Há por aí quem sustente que o debate de ontem na TVI se inclinou a favor de Seguro. Essa posição foi assumida por comentadores que, nas televisões, aparecem em regra associados à defesa das políticas do Governo. Duvido que esta suposta vantagem corresponda à realidade. Por várias razões:
É comummente aceite que António José Seguro não tem condições para voar alto. Falta-lhe tudo. E sobra-lhe insegurança. No entanto, à semelhança da canção de Madalena Iglésias, as pessoas viam-no como um «bom rapaz», «um pouco tímido até». Ontem, essa imagem estilhaçou-se. Veio ao de cima a natureza do menino que, ao ficar sem o brinquedo, não olha a meios para o destruir. Pior, recorrendo de novo a Madalena Iglésias, Seguro transmitiu aos portugueses a ideia de que, sem o brinquedo, ele «não é ninguém».
Talvez por isto, Seguro parecia estar à beira de um ataque de nervos. Quem assistia ao debate na TVI não se surpreenderia se, a qualquer momento, Seguro desatasse num pranto. Revelou, por isso, faltar-lhe também consistência psíquica. Como convidava Paulo Pedroso a colocar como mera hipótese de análise, «imaginem alguém com o perfil psicológico de Seguro a governar o país.»

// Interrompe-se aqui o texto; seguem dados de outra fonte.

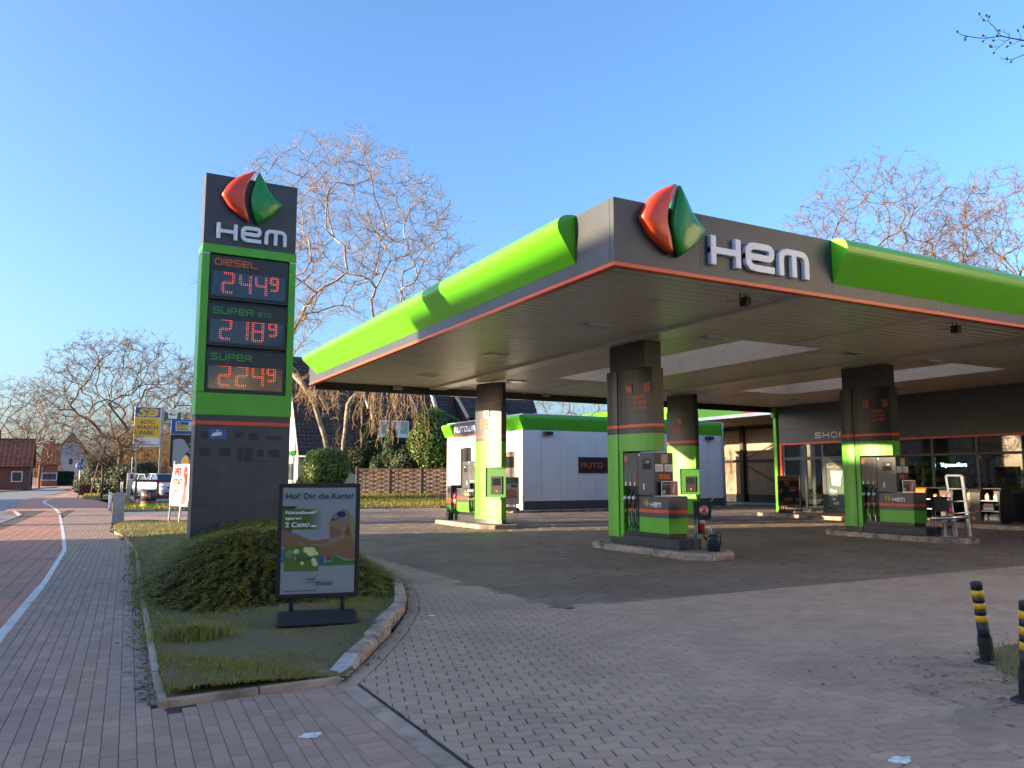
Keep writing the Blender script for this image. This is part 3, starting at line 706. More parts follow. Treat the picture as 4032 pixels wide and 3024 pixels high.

Mas, como fez questão de mostrar, Seguro confirmou o retrato que dele fez António Costa: «Se pensarmos como a direita pensa, acabamos a governar como a direita governou». Sendo a posição perante a origem e as respostas à crise a pedra de toque que distingue a direita da esquerda, Seguro optou sem hesitações pelo campo da direita: omitiu a génese e a natureza da crise (primeiro, mundial e, depois, europeia) e propõe uma resposta apenas um pouco menos violenta da solução aplicada pelo Governo, dando uma vez mais razão à análise de António Costa: «A direita falhou no diagnóstico e na resposta, mas o PS tem tido dificuldade em ser visto pelos cidadãos como alternativa. Essa dificuldade resulta de se ter dado a entender que o que o distinguia do Governo era uma questão de ritmo e de dose.»
Acresce que Seguro decidiu suicidar-se em directo: «Não aumentarei a carga fiscal (…). E assumirei hoje que me demitirei se não houver outra alternativa.» Com a incerteza que varre o mundo, e com as fundadas dúvidas sobre as malabarices do Governo no plano da consolidação orçamental, ninguém no seu perfeito juízo pode ou deve ser tão peremptório. Ao sê-lo, Seguro não fica bem no retrato por duas razões:
- • Por um lado, dá aos portugueses a ideia de que abandonará o barco se o mar ficar mais revolto, expressando assim a sua congénita insegurança;
• Por outro lado, põe em relevo o estrutural desconhecimento dos dossiês sobre os quais perora, uma vez que a expressão «carga fiscal» (ou mais apropriadamente «carga tributária») é uma relação entre as receitas fiscais e o PIB, pelo que ela pode subir se, por exemplo, o PIB cair devido a uma recessão.
A questão que escapa à tropa fandanga que inunda as televisões é que estes debates estão viciados à partida: o adversário de António Costa é o Governo; o de Seguro é António Costa. Por isso, Costa fala para o país enquanto o ainda secretário-geral do PS se esgatanha para recuperar o brinquedo que sabe estar em vias de perder para sempre. Faz toda a diferença.
5 comentários :
Esta peça jornalística está muito clara, muito bem escalpelizada, e muito assertiva na análise às declarações de Costa e de Seguro.
De facto Seguro cometeu hara-kiri quando, já no final, disse que se demitiria se a "carga fiscal" aumentasse.
De resto, Seguro pouco mais disse, a não ser choramingar e mostrar que é uma pessoa de azedumes, ódios e rancores.
Nem mais, nem menos.
Concordo inteiramente com o conteúdo do post.
Lamento ser repetitivo, mas mais uma vez o língua de trapos do Henrique Monteiro e um desconhecido chamado Costa Pinto, ontem na TVI 24, cumpriram o seu papel de querem ser os carrascos de Costa o que não lograram.
Na SIC N o espetáculo não foi melhor.
Não tem nada a ver com isto mas viram hoje Pedro Santos Guerreiro no canal RT (russia today) Vejam o que eles dizem de Portugal...
Hoje,o Costa esteve brilhante enquanto que Seguro não passou do "fica-te mal". Estou mais animada. Falta Costa exigir a Sguro que explique a história dos "negócios e do poder". Espero que seja assunto para o debate na RTP.